• Data entries
>>>
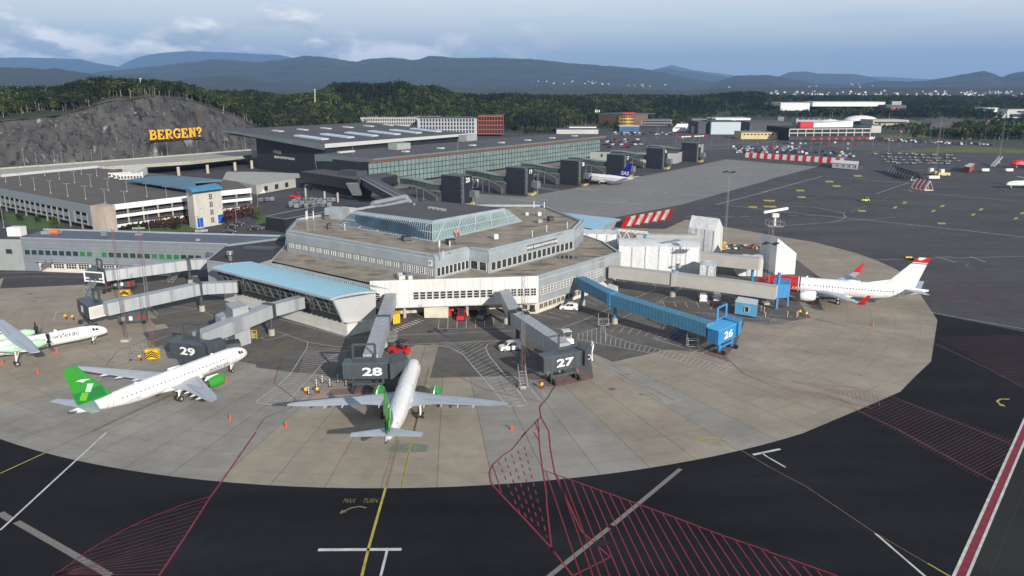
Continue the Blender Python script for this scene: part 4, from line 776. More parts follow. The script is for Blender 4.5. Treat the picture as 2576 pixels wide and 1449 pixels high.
<<<
>>>
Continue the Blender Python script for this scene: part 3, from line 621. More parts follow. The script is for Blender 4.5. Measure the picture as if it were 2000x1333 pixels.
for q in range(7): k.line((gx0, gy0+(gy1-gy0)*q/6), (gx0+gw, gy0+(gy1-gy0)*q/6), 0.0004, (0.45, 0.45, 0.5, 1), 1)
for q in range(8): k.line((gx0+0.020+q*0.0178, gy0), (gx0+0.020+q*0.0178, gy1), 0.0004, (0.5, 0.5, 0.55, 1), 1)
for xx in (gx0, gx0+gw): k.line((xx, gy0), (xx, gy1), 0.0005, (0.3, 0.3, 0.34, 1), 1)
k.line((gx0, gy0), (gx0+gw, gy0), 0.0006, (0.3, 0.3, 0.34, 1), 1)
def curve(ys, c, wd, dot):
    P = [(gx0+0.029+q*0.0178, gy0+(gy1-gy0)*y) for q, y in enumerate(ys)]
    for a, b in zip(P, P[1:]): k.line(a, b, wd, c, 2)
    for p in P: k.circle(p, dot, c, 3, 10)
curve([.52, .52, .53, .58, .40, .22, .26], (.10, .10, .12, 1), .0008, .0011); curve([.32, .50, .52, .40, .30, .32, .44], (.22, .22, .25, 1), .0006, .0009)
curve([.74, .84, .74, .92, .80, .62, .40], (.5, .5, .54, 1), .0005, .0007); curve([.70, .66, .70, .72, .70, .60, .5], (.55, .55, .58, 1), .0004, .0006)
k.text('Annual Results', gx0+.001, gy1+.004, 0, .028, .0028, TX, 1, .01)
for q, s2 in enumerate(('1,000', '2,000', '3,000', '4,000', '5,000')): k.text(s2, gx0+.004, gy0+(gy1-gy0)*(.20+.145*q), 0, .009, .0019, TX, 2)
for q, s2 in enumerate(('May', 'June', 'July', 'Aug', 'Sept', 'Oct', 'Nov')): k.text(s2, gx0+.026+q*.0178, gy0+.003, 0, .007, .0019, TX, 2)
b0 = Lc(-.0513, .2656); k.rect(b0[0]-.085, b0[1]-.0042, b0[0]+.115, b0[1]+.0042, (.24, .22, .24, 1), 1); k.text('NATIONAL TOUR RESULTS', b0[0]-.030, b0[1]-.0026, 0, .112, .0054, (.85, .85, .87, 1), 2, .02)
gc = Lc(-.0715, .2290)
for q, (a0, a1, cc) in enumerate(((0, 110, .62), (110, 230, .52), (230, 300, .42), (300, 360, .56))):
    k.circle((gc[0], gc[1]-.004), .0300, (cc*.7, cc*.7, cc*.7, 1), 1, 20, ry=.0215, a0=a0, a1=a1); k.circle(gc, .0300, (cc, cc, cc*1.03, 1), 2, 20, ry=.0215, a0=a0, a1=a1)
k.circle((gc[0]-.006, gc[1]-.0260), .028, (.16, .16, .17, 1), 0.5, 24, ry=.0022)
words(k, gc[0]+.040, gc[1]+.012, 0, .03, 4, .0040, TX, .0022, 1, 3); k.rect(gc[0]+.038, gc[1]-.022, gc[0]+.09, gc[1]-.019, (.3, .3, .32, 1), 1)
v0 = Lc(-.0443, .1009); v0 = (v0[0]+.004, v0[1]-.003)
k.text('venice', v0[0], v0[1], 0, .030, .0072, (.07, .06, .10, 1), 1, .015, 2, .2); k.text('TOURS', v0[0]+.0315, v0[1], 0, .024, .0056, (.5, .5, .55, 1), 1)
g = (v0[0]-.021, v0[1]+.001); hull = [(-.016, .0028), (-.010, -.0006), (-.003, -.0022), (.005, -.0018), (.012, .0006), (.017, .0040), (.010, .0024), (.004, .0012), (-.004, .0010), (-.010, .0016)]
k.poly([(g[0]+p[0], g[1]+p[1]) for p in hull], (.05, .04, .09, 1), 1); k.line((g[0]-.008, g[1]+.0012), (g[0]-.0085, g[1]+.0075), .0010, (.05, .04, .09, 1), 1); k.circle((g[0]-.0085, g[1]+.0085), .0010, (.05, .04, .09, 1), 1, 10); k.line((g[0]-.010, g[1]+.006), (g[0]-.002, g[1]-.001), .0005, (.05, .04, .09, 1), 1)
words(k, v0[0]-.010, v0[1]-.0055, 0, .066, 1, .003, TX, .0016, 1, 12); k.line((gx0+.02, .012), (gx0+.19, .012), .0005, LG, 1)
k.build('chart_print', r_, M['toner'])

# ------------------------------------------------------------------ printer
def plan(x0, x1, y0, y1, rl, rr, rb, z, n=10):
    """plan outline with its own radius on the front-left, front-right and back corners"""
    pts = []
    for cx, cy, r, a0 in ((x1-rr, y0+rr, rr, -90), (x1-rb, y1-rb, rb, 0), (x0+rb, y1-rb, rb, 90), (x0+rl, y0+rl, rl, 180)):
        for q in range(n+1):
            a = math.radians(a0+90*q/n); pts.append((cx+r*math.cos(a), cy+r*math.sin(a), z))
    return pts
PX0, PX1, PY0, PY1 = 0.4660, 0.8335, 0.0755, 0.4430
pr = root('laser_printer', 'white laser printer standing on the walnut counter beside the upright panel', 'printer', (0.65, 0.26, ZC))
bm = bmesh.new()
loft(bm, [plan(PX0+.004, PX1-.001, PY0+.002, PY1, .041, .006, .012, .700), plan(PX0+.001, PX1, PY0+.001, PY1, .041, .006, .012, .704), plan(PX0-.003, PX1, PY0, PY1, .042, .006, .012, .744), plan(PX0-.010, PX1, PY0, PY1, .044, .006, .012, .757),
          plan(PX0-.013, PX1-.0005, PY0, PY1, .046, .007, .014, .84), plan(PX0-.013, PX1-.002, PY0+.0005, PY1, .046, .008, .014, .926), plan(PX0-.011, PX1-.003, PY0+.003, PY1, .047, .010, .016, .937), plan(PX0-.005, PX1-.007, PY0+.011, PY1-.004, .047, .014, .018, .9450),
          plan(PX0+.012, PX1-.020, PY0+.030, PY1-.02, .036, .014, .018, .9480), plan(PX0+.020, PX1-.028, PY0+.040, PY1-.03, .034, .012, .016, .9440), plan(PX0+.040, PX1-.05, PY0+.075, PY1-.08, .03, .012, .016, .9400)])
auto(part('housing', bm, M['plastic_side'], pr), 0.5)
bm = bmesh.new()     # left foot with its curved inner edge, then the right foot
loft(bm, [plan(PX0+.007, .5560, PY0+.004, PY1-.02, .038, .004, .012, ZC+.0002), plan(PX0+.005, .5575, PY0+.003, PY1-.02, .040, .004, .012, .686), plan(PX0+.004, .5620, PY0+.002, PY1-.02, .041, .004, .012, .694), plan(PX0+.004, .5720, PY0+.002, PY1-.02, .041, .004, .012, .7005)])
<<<
• Task requirements
Filter out every line that lacks the word "scene", and copy the rest.

• Result
Continue the Blender Python script for this scene: part 4, from line 776. More parts follow. The script is for Blender 4.5. Treat the picture as 2576 pixels wide and 1449 pixels high.
Continue the Blender Python script for this scene: part 3, from line 621. More parts follow. The script is for Blender 4.5. Measure the picture as if it were 2000x1333 pixels.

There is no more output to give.